Soy muy atento a las representaciones del horror. Dado que toda representación supone elecciones, encuadres y filosofías, hay incluso en la exhibición del espanto, de la mala noticia y de lo feo nociones aplicadas de belleza. Ahora espero una entrevista en un bar y se me ofrece, como es de rigor, un Clarín abierto. Me sorprende –y no tanto– el esmero estético con el que se grafica la hiperinflación de Venezuela. Con barroquismos y claroscuros disfrazados de minimalismo y naturalidad, unas pilas de bolívares como torres de cemento posan junto a un pollo, una bandeja de bifes o un Palmolive, sin olvidar el objeto de lujo más aterrador: el rollo de papel higiénico. Las torres son la plata que hay que pagar para comprar esos productos. Venezuela le ha quitado cinco ceros a su billete, al que llama, con ironía no tan fina, “nuevo bolívar soberano”.
La historia de esta estetización es conocida: el mensaje va dirigido al trabajador argentino. El rumorcillo que no empezó nadie (¿Clarín quizás?) es que, pese a que las condiciones de que suframos otro 2001 ya están dadas, la gente prefiere y preferirá resistir y tolerar y esperar milagros que no llegan y consumir la publicidad de esos milagros.
Urge guardar al pueblo en casa; todo vale, reprimir con balas a los trabajadores del astillero Río Santiago o recordarle al público en general –al que aún no salió a pedir explicaciones por el desguace de sus trabajos, sus sueños, su soberanía– el horror específico de la hiperinflación. Es la foto del cuco, el Malo, el yugo que esta política regurgitada crea a intervalos regulares.
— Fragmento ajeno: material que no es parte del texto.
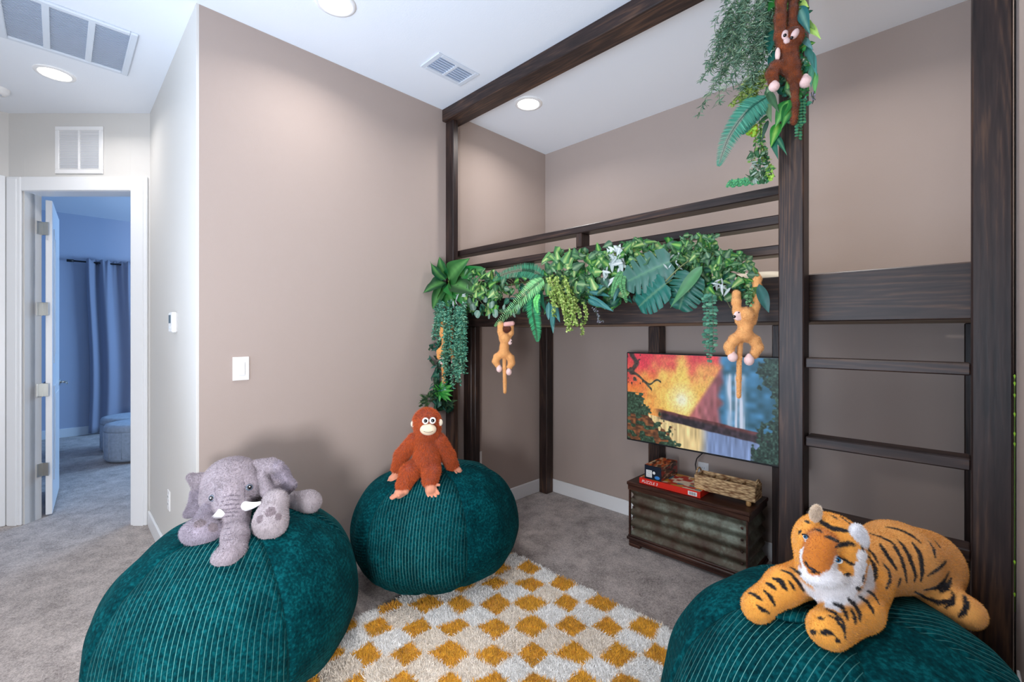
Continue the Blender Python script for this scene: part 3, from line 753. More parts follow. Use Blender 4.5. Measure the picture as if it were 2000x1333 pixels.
for k in (1, 2, 3): 
    m = MB(); m.box(b0[0]+k*BW/4-.004, b0[0]+k*BW/4+.004, b0[1]+t, b0[1]+BD-t, bz+.01, bz+BH-.008, .002); m.build('divider', 'woven', bk)
for x in (b0[0]+.004, b0[0]+BW-.004):
    A = np.linspace(0, np.pi, 14); m = MB()
    m.tube([(x, b0[1]+BD/2+.038*math.cos(q), bz+BH-.012+.040*math.sin(q)) for q in A], .005, 8); m.build('handle', 'woven', bk, True)
for (x, y) in ((.04, .02), (BW-.04, .02), (.04, BD-.02), (BW-.04, BD-.02)):
    m = MB(); m.lathe([(0, CH+.001), (.011, CH+.001), (.014, CH+.008), (.014, CH+.024), (.011, bz), (0, bz)], (b0[0]+x, b0[1]+y, 0), 16); m.build('foot', 'foot_wood', bk, True)

# ------------------------------------------------------------------ bean bags
BAGS = {1: (.545, -2.583, .545, .454, .645, .696, -.676, 1e9), 2: (.490, -1.556, .487, .425, .625, .605, -1.976, 1e9), 3: (2.44, -1.655, .49, .455, .70, .62, -1.4, XR-.003)}
def bag_f(k, P):
    cx, cy, rx, ry, h, e_, rot, xm = BAGS[k]; P = np.asarray(P, float)
    X = P[..., 0]-cx; Y = P[..., 1]-cy
    x = (X*math.cos(rot)+Y*math.sin(rot))/rx; y = (-X*math.sin(rot)+Y*math.cos(rot))/ry
    s_ = (P[..., 2]/h-.42); s_ = np.where(s_ > 0, s_/.58, s_/.42)
    return np.sqrt((x*x+y*y)**(1/e_)+np.abs(s_)**2)-1
def bag_d(k, P):
    P = np.asarray(P, float); f0 = bag_f(k, P); g = []
    for a in range(3):
        dd = np.zeros(3); dd[a] = .002; g.append((bag_f(k, P+dd)-f0)/.002)
    return f0/max(.8, float(np.linalg.norm(g)))
def rest(k, px, py, rpx, lo=.8, hi=3.4):
    """centre of a ball seen at px,py with pixel radius rpx lying on bag k"""
    best = (1e9, None)
    for D in np.arange(lo, hi, .004):
        p = Wd(px, py, D); q = bag_d(k, p)-rpx*D/FPX*.93
        if q < 0: return p
        if q < best[0]: best = (q, p)
    return best[1]
def make_bag(k, label, zbase):
    cx, cy, rx, ry, h, e_, rot, xm = BAGS[k]
    nT, nV = 560, 260
    T = np.linspace(0, 2*np.pi, nT, endpoint=False); V = np.linspace(-1.25, np.pi/2-.0005, nV)
    TT, VV = np.meshgrid(T, V)
    s_ = np.sin(VV); q = np.cos(VV)**e_
    z = np.where(s_ > 0, h*(.42+.58*s_), h*.42*(1+s_))
    x = rx*q*np.cos(TT); y = ry*q*np.sin(TT)
    X = cx+x*math.cos(rot)-y*math.sin(rot); Y = cy+x*math.sin(rot)+y*math.cos(rot)
    P = np.stack([X, Y, z], -1).reshape(-1, 3); C0 = np.array([cx, cy, h*.42])
    D = P-C0; Dn = D/np.linalg.norm(D, axis=1)[:, None]
    az = np.arctan2(D[:, 1], D[:, 0]); zl = np.clip(P[:, 2]/h, 0, 1)
    # panels: front panel towards the camera, others around
    va = math.atan2(CAM[1]-cy, CAM[0]-cx)+{1: -.35, 2: -.25, 3: -.45}[k]
    rel = (az-va+np.pi) % (2*np.pi)-np.pi; NP = 5; wdt = 2*np.pi/NP
    pi_ = np.round(rel/wdt); loc = rel-pi_*wdt; r = np.hypot(D[:, 0], D[:, 1])
    across = r*np.sin(loc); along = r*np.cos(loc)
    seam = np.exp(-(((np.abs(loc)-wdt/2)*r)/.012)**2)*(zl > .08)
    amp = .010*(vnoise(P, 6, 5+k)-.5)*2+.006*(vnoise(P*[1, 1, .5], 13, 9+k)-.5)*2
    rad = np.exp(-((r/.2)**2))*(.5+.5*np.cos(az*9+2*vnoise(P, 8, 2)))*.008*(D[:, 2] > 0)
    fold = .010*np.maximum(0, np.sin(az*11+6*vnoise(P, 3, 7+k)))*np.exp(-((zl-.12)/.16)**2)
    P = P+Dn*(amp-.008*seam+rad-fold)[:, None]
    P[:, 2] = np.maximum(P[:, 2]+zbase, zbase+.001)
    # pressed against the wall
    over = P[:, 0] > xm-.02; P[:, 0] = np.where(over, xm-.02+.018*(1-np.exp(-(P[:, 0]-xm+.02)/.05)), P[:, 0])
    rib = across/.0155+.25*(vnoise(P, 10, 3)-.5)
    # side panels cut with the cord running round the bag
    side = (np.abs(pi_) == 1)
    rib = np.where(side, (P[:, 2]*.9+along*.35)/.0135, rib)
    line = np.clip(1.15-np.abs(loc)/(wdt/2)*.7, 0, 1)*np.where(side, .0, 1.)*sm(.03, .4, zl)*(.55+.9*(vnoise(P, 7, 15)-.3))
    line = np.clip(line, 0, 1)
    n = nT; I = np.arange(nT*nV).reshape(nV, nT)
    F = np.stack([I[:-1], np.roll(I[:-1], -1, 1), np.roll(I[1:], -1, 1), I[1:]], -1).reshape(-1, 4)
    m = MB(); m.add(P, F)
    # close underside
    c = len(P); bot = I[0]; m.add([[cx, cy, zbase+.001]], np.zeros((0, 3), int))
    m.f.append(np.stack([np.full(nT, c), np.roll(bot, -1), bot], 1))
    ee = empty('bean_bag', (cx, cy, zbase), label, 'bean bag', 'teal corduroy bean bags')
    ob = m.build('cover', 'cord', ee, True, attrs={'rib': np.append(rib, 0), 'line': np.append(line, 0)})
    return ee
bag1 = make_bag(1, 'large teal corduroy bean bag at the front left under the grey elephant', .010)
bag2 = make_bag(2, 'teal corduroy bean bag against the taupe wall under the orangutan', .012)
bag3 = make_bag(3, 'teal corduroy bean bag at the front right under the tiger, against the ladder', .002)
# carry handle on the tiger's bag
hc = rest(3, 1548, 1203, 6)
m = MB(); m.ball(hc+[0, 0, .006], (.058, .034, .011), n=28, R=np.stack([Rv, Fv, Uv], 1)); 
nV_ = len(m.v[0]); ob = m.build('carry_handle', 'cord', bag3, True, attrs={'rib': m.v[0][:, 0]/.012, 'line': np.full(nV_, .35)})
# small white tag beside the orangutan
tg = rest(2, 861, 909, 4)
m = MB(); m.box(-.012, .012, -.001, .001, -.008, .010, .0005, np.stack([nrmz(Rv+[0, 0, -.2]), Fv, Uv], 1), tg+[0, 0, .004]); m.build('sewn_tag', 'white_card', bag2)

# ------------------------------------------------------------------ checkered shag rug
RX0, RX1, RY1, RY0 = .56, 2.155, -1.082, -3.45; CS = .1285
def rugcol(P):
    gx = (P[:, 0]-.772)/CS; gy = (P[:, 1]+1.082)/CS+30
    wob = (vnoise(P*[1, 1, 0], 9, 31)-.5)*.34; wob2 = (vnoise(P*[1, 1, 0], 9, 32)-.5)*.34
    gx = gx+wob; gy = gy+wob2; i = np.floor(gx); j = np.floor(gy); fx = gx-i-.5; fy = gy-j-.5
    yel = ((i+j) % 2 == 1)&(np.abs(fx)**1.3+np.abs(fy)**1.3 < .70)&(np.abs(fx) < .445)&(np.abs(fy) < .445)
    hsh = np.abs(np.sin(i*12.9898+j*78.233)*43758.5453) % 1
    n = vnoise(P*[1, 1, 0], 60, 33)
    Y = s2l([228, 170, 58])*(.72+.5*n)[:, None]; Wt = np.where((hsh > .4)[:, None], s2l([252, 251, 248]), s2l([248, 238, 224]))*(.86+.2*n)[:, None]
    return np.where(yel[:, None], Y, Wt)
rug = empty('shag_rug', ((RX0+RX1)/2, (RY0+RY1)/2, 0), 'shaggy rug with mustard yellow, white and cream checks, between the three bean bags', 'rug')
gx = np.arange(RX0, RX1+.001, .006); gy = np.arange(RY0, RY1+.001, .006); GX, GY = np.meshgrid(gx, gy)
P = np.stack([GX.ravel(), GY.ravel(), np.zeros(GX.size)], 1)
edge = np.minimum.reduce([P[:, 0]-RX0, RX1-P[:, 0], P[:, 1]-RY0, RY1-P[:, 1]])
P[:, 2] = .004+.010*np.clip(edge/.015, 0, 1)+.004*vnoise(P, 30, 30)
m = MB(); I = np.arange(GX.size).reshape(GX.shape)
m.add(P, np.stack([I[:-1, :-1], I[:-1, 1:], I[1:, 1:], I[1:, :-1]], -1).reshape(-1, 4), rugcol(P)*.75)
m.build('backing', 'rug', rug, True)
n = 210000; A = np.stack([RNG.uniform(RX0, RX1, n), RNG.uniform(RY0, RY1, n), np.full(n, .010)], 1)
dirv = RNG.normal(size=(n, 3))*[.6, .6, 0]+np.stack([np.sin(A[:, 1]*14+A[:, 0]*5)*.45, np.cos(A[:, 0]*16)*.45, np.full(n, .9)], 1)
dirv /= np.linalg.norm(dirv, axis=1)[:, None]; L = RNG.uniform(.016, .030, n)
sd_ = np.cross(dirv, RNG.normal(size=(n, 3))); sd_ /= np.linalg.norm(sd_, axis=1)[:, None]
c = rugcol(A)*RNG.uniform(.82, 1.12, n)[:, None]
Vt = np.stack([A-sd_*.0016, A+sd_*.0016, A+dirv*L[:, None]*.6+sd_*.0016, A+dirv*L[:, None]+[0, 0, -.002]], 1).reshape(-1, 3)
k4 = np.arange(n)*4
m = MB(); m.add(Vt, np.stack([k4, k4+1, k4+2, k4+3], 1), np.repeat(np.clip(c, 0, 1), 4, 0))
tag(m.build('pile', 'rug', rug), kind='stuff')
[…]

Las escuelas cierran por deudas y falencias de infraestructura, las universidades no pueden pagar servicios ni alquileres, los teatros públicos desprograman por recortes presupuestarios, el trueque ha vuelto a la calle y esta frágil tolerancia social requiere de alertas permanentes y de una estética del disciplinamiento.
Pero cuidado: la estética y la tolerancia tienen siglos de mutuo desentendimiento.